部下の指導で注意を行うべき時に部下から「不愉快」ととらえられ、パワハラ被害を訴えられたらと思い注意ができなくなってしまう上司もいます。業務上必要な注意指導は行き過ぎとならぬよう上記の7つの要素を考慮して行うことが適切です。また部下からであっても発言内容・態度によっては上司に対するパワハラも起こることがあります。研修などで労使双方がパワハラ防止意識を高める必要がありますね。

厚生労働省:職場におけるハラスメント防止のために~ https://www.mhlw.go.jp/stf/seisakunitsuite/bunya/koyou_roudou/koyoukintou/seisaku06/index.html

 

パワハラ等被害者が受ける損害賠償金等 名目ではなく実質で所得税が課税されます!

 例えば、部下(被害者・元従業員)がパワハラ行為により会社、上司(加害者)に対し損害賠償請求訴訟を提起。その後裁判で請求を認められた場合

〇損害賠償金、慰謝料、和解金、解決金

(1)会社側の取り扱い

・損害賠償や慰謝料ということで支払う金銭及び和解した場合に和解金や解決金ということで支払う金銭については、次の(2)に記載のとおり、その名目ではなく実質によることになりますが、通常の場合、これらは法人税法上損金の額に算入され、消費税法上は対価性がないことから適用対象外とされます。

・加害者が負担すべき解決金を法人が負担した場合は、これは立替ですから直ちに損金算入にすることは認められません。立替にかかる解決金は、本来負担すべきものに対して支払いを請求すべきですが、これを断念した場合には、加害者に対する給与(役員であれば役員給与(臨時的給与)として取り扱われるものと理解されます。
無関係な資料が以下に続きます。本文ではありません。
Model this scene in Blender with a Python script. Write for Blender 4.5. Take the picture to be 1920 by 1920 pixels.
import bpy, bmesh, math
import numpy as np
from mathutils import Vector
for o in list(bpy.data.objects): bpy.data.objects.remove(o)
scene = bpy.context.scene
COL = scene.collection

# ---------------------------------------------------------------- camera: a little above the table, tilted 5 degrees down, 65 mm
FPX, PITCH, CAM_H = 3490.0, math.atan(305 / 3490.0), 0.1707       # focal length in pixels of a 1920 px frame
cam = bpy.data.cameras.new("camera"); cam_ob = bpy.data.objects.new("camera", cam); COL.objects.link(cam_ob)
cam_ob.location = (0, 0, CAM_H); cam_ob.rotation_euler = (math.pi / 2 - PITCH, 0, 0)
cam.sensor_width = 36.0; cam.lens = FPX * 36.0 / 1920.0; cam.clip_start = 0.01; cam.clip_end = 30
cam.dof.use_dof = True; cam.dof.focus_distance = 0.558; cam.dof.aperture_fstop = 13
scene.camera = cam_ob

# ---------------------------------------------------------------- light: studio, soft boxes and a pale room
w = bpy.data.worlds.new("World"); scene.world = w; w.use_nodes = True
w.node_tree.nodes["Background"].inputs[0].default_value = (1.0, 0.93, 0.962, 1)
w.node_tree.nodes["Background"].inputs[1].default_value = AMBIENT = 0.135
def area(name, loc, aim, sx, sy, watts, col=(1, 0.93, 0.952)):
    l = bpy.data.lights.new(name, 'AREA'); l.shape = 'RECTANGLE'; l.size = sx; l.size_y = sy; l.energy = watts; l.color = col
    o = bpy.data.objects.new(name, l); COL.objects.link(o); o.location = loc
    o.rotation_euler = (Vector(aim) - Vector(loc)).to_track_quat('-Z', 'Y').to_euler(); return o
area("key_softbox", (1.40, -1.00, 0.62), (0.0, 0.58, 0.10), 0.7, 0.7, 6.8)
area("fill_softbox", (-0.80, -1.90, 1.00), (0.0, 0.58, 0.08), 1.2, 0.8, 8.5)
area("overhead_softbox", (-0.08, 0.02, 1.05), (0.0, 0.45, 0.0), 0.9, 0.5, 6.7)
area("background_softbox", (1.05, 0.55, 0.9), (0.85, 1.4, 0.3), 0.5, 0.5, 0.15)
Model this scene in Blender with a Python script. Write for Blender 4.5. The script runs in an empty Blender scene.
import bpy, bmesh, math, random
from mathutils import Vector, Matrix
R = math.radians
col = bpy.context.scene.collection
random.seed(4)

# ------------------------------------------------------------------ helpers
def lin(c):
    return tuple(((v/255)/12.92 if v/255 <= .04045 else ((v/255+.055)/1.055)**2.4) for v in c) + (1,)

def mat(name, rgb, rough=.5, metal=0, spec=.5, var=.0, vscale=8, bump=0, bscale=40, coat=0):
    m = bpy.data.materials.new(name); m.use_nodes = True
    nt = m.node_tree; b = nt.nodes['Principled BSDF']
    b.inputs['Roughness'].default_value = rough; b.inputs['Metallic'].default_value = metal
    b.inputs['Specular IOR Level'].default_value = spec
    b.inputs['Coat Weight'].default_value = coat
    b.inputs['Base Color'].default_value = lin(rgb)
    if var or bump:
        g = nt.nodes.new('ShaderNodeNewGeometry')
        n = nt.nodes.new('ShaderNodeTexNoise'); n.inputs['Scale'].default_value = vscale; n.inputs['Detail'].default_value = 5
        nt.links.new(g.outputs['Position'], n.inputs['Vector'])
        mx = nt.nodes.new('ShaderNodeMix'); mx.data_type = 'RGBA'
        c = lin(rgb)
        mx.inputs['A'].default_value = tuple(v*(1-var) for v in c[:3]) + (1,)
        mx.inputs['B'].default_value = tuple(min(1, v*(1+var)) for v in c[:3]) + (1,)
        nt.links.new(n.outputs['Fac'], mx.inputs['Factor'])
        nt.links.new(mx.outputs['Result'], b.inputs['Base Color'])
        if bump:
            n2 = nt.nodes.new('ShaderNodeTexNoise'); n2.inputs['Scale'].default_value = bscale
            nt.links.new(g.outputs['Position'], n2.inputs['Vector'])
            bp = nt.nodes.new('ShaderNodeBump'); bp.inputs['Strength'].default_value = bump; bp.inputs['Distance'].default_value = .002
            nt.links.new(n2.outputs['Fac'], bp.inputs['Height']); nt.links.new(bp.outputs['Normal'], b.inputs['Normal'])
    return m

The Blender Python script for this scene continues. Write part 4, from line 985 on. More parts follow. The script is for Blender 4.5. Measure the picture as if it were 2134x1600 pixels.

国税庁第4款~ https://www.nta.go.jp/law/tsutatsu/kihon/hojin/09/09_07_04.htm

 

(2)受け取る側の取り扱い等

・損害賠償金等の性質が「心身に加えられた損害に基因するもの(所令30①-)及び「相当の見舞金(所令30①三)に該当するものであれば、所得税は課されません。(所法9①十八、所令30)。賠償金等は一般的には所得税が課税されないものと理解されているように思われますが、これらのものについてはその名目の如何にかかわらず、その実質によって所得税が課税か非課税かが判断されます。例えば、不当な差別扱いによる賃金格差を理由に損害賠償の訴えを起こし、その差別がなければ支給されていたはずの賃金と実際の支給額との差額を賠償金として受け取った場合には、その賠償金は労務提供の対価にほかなりませんので、給与の支給を受けたものとされ、給与所得として課税されることとなります。同様に賠償金として受け取っていても、それが退職金の差額や解雇予告手当という内容のものであれば、その賠償金は退職所得となります。受け取った側において賠償金が給与所得、退職所得として課税されるということは、これを支払う会社側においては、源泉徴収義務が生じることになります。ちなみに、従業員(加害者)が勤務中に交通事故などで第三者(被害者)に与えた損害に基因する損害賠償金については、本来従業員が支払う分を会社側が代わって負担するケースなどは、加害行為の業務の関連性、従業員の故意又は重過失の有無に応じて給与課税の判断が異なります。給与課税にされないケースは、加害行為に業務関連性があり、従業員に故意または重過失がない場合になります(所基通36-33)

参照:タックスアンサー №1700.№1705、№6257

最後に

パワハラ防止法には罰則は定められていません。しかし、パワハラが発生した場合には、加害者のみならず、防止措置や発生後の対応を怠った会社側にも責任が生じます。 また、訴訟になれば時間と労力がかかり、社内外からの印象が悪化したり、離職者の発生につがなるなど、少なからずの不利益が発生します。 そのため、今一度自社の状況を見直してはいかがでしょうか。